**Exercise task**
Copy every line, leaving nothing out and adding nothing.

══════════════════════════════

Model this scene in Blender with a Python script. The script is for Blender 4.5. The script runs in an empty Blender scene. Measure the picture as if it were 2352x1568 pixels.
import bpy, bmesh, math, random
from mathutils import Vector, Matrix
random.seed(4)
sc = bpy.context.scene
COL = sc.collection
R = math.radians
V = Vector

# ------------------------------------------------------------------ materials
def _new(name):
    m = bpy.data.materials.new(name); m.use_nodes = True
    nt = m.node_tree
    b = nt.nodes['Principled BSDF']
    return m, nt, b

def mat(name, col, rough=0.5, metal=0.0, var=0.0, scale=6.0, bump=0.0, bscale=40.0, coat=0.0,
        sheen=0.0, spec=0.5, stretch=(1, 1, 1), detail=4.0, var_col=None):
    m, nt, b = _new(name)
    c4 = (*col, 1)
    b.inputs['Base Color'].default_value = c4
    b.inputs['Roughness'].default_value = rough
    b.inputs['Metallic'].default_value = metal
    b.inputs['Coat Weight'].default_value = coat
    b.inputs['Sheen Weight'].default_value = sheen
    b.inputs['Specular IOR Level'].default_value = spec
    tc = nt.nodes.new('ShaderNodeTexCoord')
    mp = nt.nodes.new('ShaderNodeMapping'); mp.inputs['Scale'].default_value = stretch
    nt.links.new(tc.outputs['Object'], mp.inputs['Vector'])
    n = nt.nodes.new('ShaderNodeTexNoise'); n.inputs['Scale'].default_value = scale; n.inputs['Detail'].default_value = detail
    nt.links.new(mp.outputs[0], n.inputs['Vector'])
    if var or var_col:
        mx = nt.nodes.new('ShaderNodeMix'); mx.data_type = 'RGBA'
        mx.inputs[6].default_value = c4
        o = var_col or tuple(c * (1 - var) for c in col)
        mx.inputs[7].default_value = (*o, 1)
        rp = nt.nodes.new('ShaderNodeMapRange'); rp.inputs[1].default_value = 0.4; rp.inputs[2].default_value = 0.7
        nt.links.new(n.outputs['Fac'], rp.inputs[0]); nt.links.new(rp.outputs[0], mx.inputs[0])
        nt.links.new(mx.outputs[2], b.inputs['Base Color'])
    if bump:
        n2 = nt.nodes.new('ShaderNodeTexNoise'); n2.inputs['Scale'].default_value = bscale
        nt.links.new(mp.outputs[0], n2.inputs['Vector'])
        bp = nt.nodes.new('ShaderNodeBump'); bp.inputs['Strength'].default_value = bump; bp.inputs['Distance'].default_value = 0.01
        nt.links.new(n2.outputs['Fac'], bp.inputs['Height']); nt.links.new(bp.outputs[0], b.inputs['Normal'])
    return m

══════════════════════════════

**Response to the task**
Model this scene in Blender with a Python script. The script is for Blender 4.5. The script runs in an empty Blender scene. Measure the picture as if it were 2352x1568 pixels.
import bpy, bmesh, math, random
from mathutils import Vector, Matrix
random.seed(4)
sc = bpy.context.scene
COL = sc.collection
R = math.radians
V = Vector

# ------------------------------------------------------------------ materials
def _new(name):
    m = bpy.data.materials.new(name); m.use_nodes = True
    nt = m.node_tree
    b = nt.nodes['Principled BSDF']
    return m, nt, b

def mat(name, col, rough=0.5, metal=0.0, var=0.0, scale=6.0, bump=0.0, bscale=40.0, coat=0.0,
        sheen=0.0, spec=0.5, stretch=(1, 1, 1), detail=4.0, var_col=None):
    m, nt, b = _new(name)
    c4 = (*col, 1)
    b.inputs['Base Color'].default_value = c4
    b.inputs['Roughness'].default_value = rough
    b.inputs['Metallic'].default_value = metal
    b.inputs['Coat Weight'].default_value = coat
    b.inputs['Sheen Weight'].default_value = sheen
    b.inputs['Specular IOR Level'].default_value = spec
    tc = nt.nodes.new('ShaderNodeTexCoord')
    mp = nt.nodes.new('ShaderNodeMapping'); mp.inputs['Scale'].default_value = stretch
    nt.links.new(tc.outputs['Object'], mp.inputs['Vector'])
    n = nt.nodes.new('ShaderNodeTexNoise'); n.inputs['Scale'].default_value = scale; n.inputs['Detail'].default_value = detail
    nt.links.new(mp.outputs[0], n.inputs['Vector'])
    if var or var_col:
        mx = nt.nodes.new('ShaderNodeMix'); mx.data_type = 'RGBA'
        mx.inputs[6].default_value = c4
        o = var_col or tuple(c * (1 - var) for c in col)
        mx.inputs[7].default_value = (*o, 1)
        rp = nt.nodes.new('ShaderNodeMapRange'); rp.inputs[1].default_value = 0.4; rp.inputs[2].default_value = 0.7
        nt.links.new(n.outputs['Fac'], rp.inputs[0]); nt.links.new(rp.outputs[0], mx.inputs[0])
        nt.links.new(mx.outputs[2], b.inputs['Base Color'])
    if bump:
        n2 = nt.nodes.new('ShaderNodeTexNoise'); n2.inputs['Scale'].default_value = bscale
        nt.links.new(mp.outputs[0], n2.inputs['Vector'])
        bp = nt.nodes.new('ShaderNodeBump'); bp.inputs['Strength'].default_value = bump; bp.inputs['Distance'].default_value = 0.01
        nt.links.new(n2.outputs['Fac'], bp.inputs['Height']); nt.links.new(bp.outputs[0], b.inputs['Normal'])
    return m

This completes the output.